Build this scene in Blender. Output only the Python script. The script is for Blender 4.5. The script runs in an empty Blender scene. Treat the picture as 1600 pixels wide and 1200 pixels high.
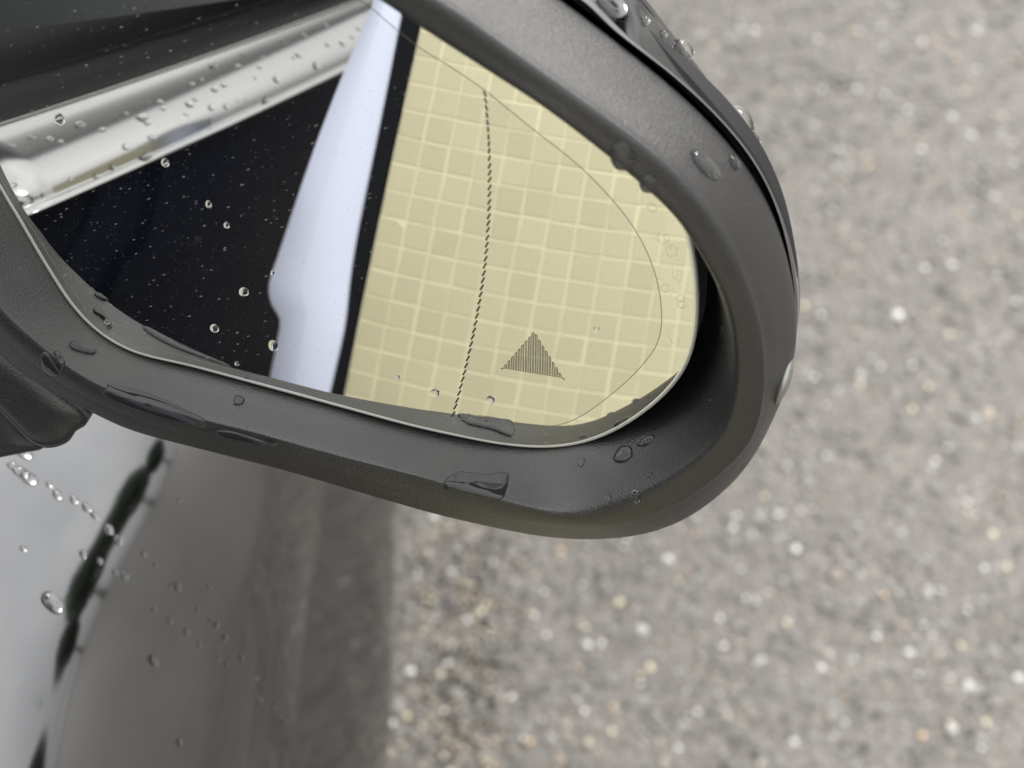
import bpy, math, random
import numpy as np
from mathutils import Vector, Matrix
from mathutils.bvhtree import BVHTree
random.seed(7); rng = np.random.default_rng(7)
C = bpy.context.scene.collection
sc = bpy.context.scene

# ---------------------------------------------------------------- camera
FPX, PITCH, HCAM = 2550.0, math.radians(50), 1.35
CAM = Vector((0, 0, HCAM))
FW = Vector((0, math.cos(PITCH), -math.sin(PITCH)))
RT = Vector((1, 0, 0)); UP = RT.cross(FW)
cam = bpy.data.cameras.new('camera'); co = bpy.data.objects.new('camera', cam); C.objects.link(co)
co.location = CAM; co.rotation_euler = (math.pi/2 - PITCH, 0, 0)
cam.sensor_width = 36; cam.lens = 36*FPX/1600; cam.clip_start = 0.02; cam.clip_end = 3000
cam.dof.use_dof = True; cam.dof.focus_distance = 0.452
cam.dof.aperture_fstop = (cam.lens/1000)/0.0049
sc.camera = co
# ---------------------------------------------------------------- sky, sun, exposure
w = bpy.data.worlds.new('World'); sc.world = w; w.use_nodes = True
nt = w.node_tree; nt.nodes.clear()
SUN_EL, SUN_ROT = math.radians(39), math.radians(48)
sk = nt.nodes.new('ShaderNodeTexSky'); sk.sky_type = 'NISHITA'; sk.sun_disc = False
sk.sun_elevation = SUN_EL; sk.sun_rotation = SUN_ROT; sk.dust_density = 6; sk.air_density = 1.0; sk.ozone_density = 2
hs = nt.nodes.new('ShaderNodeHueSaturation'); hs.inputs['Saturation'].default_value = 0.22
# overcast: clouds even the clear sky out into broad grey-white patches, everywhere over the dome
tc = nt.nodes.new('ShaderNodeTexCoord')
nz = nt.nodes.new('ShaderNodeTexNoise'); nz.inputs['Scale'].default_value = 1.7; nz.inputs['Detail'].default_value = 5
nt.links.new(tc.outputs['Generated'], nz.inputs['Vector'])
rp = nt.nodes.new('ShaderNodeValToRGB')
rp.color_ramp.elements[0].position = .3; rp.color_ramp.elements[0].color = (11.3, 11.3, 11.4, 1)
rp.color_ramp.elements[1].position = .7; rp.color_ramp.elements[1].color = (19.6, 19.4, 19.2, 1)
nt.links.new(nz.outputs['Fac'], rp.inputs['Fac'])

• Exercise
Leave out any pictures, please, and quote only the lines from the top of the data through the line that contains "sc = bpy.context.scene".

• Answer for the task
Build this scene in Blender. Output only the Python script. The script is for Blender 4.5. The script runs in an empty Blender scene. Treat the picture as 1600 pixels wide and 1200 pixels high.
import bpy, math, random
import numpy as np
from mathutils import Vector, Matrix
from mathutils.bvhtree import BVHTree
random.seed(7); rng = np.random.default_rng(7)
C = bpy.context.scene.collection
sc = bpy.context.scene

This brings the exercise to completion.